As I held her, with her head on my
chest, tears came flooding down my face.
I turned away from her, because I didn’t want her to see them. I couldn’t help but think of my own children
at home. When they are sick, they become
a prince or a princess for the day or for how ever long they need to be. I put them on the couch, and I prop a pillow
or two up, just right, behind their sick head, and I cover their bodies with a
warm blanket. They get a bell, or a
noise maker that they can ring to get my attention whenever they want it.
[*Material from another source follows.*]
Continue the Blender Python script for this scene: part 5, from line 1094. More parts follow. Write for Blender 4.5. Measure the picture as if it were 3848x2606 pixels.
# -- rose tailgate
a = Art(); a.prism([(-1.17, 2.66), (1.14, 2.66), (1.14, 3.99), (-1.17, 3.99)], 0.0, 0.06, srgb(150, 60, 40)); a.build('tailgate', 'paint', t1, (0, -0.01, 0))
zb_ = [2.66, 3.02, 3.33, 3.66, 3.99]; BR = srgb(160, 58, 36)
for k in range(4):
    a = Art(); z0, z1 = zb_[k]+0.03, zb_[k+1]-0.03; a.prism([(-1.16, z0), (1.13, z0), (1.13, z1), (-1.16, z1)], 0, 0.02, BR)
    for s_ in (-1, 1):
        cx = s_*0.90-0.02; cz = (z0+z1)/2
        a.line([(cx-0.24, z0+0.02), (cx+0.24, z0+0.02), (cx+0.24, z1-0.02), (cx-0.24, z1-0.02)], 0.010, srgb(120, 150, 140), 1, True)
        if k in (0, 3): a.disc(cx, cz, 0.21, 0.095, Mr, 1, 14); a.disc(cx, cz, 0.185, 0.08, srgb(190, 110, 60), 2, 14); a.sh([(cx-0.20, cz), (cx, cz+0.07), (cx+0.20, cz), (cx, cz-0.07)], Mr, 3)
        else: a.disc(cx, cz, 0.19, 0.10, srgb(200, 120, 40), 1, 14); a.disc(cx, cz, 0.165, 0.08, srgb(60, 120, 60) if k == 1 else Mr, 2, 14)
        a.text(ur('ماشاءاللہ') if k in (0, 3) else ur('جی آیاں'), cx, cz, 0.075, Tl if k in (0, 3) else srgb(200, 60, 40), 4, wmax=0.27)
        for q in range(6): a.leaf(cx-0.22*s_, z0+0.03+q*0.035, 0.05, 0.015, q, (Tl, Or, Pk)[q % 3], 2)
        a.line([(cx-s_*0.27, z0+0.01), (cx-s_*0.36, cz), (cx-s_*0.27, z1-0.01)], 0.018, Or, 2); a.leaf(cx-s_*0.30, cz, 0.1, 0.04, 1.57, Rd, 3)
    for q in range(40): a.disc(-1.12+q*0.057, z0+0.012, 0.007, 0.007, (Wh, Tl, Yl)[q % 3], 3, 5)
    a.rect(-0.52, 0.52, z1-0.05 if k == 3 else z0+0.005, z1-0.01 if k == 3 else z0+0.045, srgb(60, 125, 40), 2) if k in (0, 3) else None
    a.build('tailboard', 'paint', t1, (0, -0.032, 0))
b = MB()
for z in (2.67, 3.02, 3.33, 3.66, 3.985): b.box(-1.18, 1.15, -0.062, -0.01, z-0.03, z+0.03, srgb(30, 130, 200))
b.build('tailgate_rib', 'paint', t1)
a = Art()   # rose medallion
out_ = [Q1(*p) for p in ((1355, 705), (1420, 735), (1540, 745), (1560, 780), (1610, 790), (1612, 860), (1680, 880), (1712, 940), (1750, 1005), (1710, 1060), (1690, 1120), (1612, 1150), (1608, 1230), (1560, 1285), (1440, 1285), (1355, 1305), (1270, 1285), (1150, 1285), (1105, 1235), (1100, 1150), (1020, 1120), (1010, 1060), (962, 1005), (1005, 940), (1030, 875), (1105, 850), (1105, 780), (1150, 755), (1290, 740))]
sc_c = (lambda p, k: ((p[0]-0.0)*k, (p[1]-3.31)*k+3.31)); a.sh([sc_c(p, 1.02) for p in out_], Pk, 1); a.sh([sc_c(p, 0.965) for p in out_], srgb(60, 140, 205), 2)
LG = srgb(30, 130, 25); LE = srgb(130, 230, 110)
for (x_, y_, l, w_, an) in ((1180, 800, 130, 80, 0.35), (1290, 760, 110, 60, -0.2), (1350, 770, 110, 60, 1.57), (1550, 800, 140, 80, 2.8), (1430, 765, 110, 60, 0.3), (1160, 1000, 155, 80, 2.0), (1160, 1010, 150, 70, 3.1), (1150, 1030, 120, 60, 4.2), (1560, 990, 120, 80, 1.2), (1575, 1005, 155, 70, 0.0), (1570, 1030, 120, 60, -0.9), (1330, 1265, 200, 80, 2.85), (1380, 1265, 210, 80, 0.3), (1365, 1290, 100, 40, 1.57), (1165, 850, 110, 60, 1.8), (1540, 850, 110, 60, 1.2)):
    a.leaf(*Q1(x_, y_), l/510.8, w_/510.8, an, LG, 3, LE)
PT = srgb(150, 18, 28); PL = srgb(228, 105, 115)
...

I send my husband to the store to get sprite,
and whatever else I feel might be good for them, and their condition.. I cried because their was no one to do that
for this little girl. I wanted to, but
the sad reality was I was going to be taken back, in an air conditioned
vehicle, to one of the nicest hotels in Swaziland. I was going to get a hot shower, and be taken
to a nice restaurant for a hot meal.
After I was done with my hot meal, I had the option of swimming in a
nice pool, and I had a comfortable bed to get a good nights sleep in.
I
have never been more ashamed of
how I take my blessings for granted. At
that moment, I could have given all that up to stay there with her. I
didn’t have that choice though. As they called me to the car, I had to
give
her up, I had to let her go, and again she just stared at me…she
stared into
my very soul, and all I could do was kiss her and tell her I was so
sorry. I was sorry for a lot of things. I was sorry I hadn’t listened
to God’s spirit
in me telling me to pick her up earlier.
I was sorry I had wealth, and she didn’t. I was sorry she had to
continue living in God
forsaken country, while I got to return home to America. I was just
sorry.
I wanted to be so much more than just sorry. It was there that God told me He would bring
us back, and that I would be able to do so much more than just be sorry. I was going to step in where there was no
mom, and be a mom. I was going to be
able, one day, to bring hope into a hopeless situation.